Army Recruiting Shortfall May Presage Problems
| WASHINGTON
Are fewer young people heeding the United States Army's call to be all that they can be?
The Army says no, but others have their doubts.
Army officials have shrugged off the shortfall in their March and April recruitment targets as an aberration. And they say they will still meet their goal of enlisting 89,700 new troops by the end of fiscal 1997 on Sept. 30.
Yet even though the Air Force, Navy, and Marines are filling or exceeding their current targets, concerns are mounting among some public officials and military officers that all of the services could find it increasingly difficult to meet their recruitment requirements in coming years. Such shortfalls, they say, could impair the nation's military preparedness.
A failure to tackle "recruiting problems will jeopardize the quality of the force and put at risk future combat capability," warns a House National Security Committee report. The report accompanied the House version of the fiscal 1998 defense budget, which includes more advertising dollars for the services.
Ironically, one concern is the nation's booming economy.
In times of high joblessness, the all-volunteer military has an adequate pool for recruits. Much of that pool has evaporated, though, as unemployment has fallen to its lowest level in 23 years. Furthermore, the military is having to compete more fiercely with civilian employers for the most talented high school and college graduates.
OTHER factors include the end of the cold war, experts say. The lack of an identifiable foe capable of threatening the security of the United States has dulled enthusiasm for careers in the armed forces.
Instead, more young people want to attend college to acquire skills increasingly considered necessary for well-salaried jobs in the new high-tech economy.
"We don't have an enemy out there that you can identify," says Alan Gropman, a military historian at the Industrial College of the Armed Forces who studies recruitment issues for the Army. "Most kids who have high school diplomas are thinking about [civilian] careers."
Professor Gropman believes the Air Force, Navy, and Marines will find it easier to fill their recruitment goals than the Army. There is a perception that the Air Force and Navy provide training for technical careers, while the Marines appeal to a narrow segment of young people. But while it is also rapidly adopting advanced technologies, the Army has been unable to shed an image as a service that provides few valuable skills.
"Even though that is not an accurate picture, that is the way it is," says Gropman. "The Army's got a severe problem that the Air Force and the Navy don't have."

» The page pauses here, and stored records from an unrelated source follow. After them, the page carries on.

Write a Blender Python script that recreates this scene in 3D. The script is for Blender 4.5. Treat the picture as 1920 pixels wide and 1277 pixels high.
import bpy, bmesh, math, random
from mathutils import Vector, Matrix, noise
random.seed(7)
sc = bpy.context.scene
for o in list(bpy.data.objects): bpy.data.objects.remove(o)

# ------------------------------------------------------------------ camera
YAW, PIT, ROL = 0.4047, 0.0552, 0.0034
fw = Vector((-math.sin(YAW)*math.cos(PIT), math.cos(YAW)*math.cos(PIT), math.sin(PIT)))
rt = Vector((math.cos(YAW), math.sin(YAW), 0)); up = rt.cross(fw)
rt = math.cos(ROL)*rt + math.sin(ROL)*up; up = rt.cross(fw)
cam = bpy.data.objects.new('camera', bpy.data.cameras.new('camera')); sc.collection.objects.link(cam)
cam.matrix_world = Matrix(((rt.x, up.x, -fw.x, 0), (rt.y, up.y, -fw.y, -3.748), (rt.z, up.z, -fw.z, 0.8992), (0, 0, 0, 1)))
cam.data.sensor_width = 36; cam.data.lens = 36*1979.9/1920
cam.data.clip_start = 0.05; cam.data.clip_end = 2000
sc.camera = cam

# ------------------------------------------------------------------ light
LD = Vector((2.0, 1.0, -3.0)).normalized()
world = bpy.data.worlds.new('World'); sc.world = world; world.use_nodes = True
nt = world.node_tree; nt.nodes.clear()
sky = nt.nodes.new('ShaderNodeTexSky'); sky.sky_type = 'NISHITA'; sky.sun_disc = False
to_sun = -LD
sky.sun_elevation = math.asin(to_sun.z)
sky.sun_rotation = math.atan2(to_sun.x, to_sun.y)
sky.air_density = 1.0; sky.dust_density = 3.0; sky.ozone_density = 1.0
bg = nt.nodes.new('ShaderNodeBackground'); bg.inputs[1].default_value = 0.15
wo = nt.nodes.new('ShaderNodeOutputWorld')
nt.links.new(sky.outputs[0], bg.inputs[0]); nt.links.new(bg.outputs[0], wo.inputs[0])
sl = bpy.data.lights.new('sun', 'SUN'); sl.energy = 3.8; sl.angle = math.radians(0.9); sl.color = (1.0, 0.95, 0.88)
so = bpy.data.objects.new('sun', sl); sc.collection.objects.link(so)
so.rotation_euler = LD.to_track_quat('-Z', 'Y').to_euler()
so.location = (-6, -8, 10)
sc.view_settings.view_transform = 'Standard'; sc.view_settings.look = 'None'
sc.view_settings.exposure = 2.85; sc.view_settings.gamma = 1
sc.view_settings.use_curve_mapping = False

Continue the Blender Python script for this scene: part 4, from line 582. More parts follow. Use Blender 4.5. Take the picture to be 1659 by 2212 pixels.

Whatever the case, all of the services acknowledge they are having to work harder than ever to persuade young people to sign up.
"We have to actively go out and sell and pursue and talk and find people to join. Only about 10 percent of our recruits actually walk in. We actually do most of our work over the telephone and getting into the high schools," says Col. Dan Rose, deputy chief of staff for Marine Corps recruiting. "The work effort has increased dramatically."
The Marines, he says, are now "taking a very serious look" at reinforcing their recruitment efforts by boosting funds for college tuition and special salary bonuses offered as incentives for signing up.
The Army has already taken such steps. It has also decided that only 90 percent of its annual recruitment target must be high school graduates. The previous number was 95 percent. The remaining 10 percent comprises enlistees who have high school equivalency diplomas and score in the upper percentiles of the Armed Services Aptitude Test.
Army officials insist the reduction in high-school-graduate recruitment will not lower the troops' overall quality. "We are just allowing more people without traditional high school diplomas to enter the service," says Capt. Tim Blair, spokesman for the Army Recruitment Command in Fort Knox, Ky.
But the House National Security Committee is not convinced. Even though none of the other services plan to follow the Army, the committee said it has "deep concerns that the military services are already on the slippery slope of eroding recruit quality."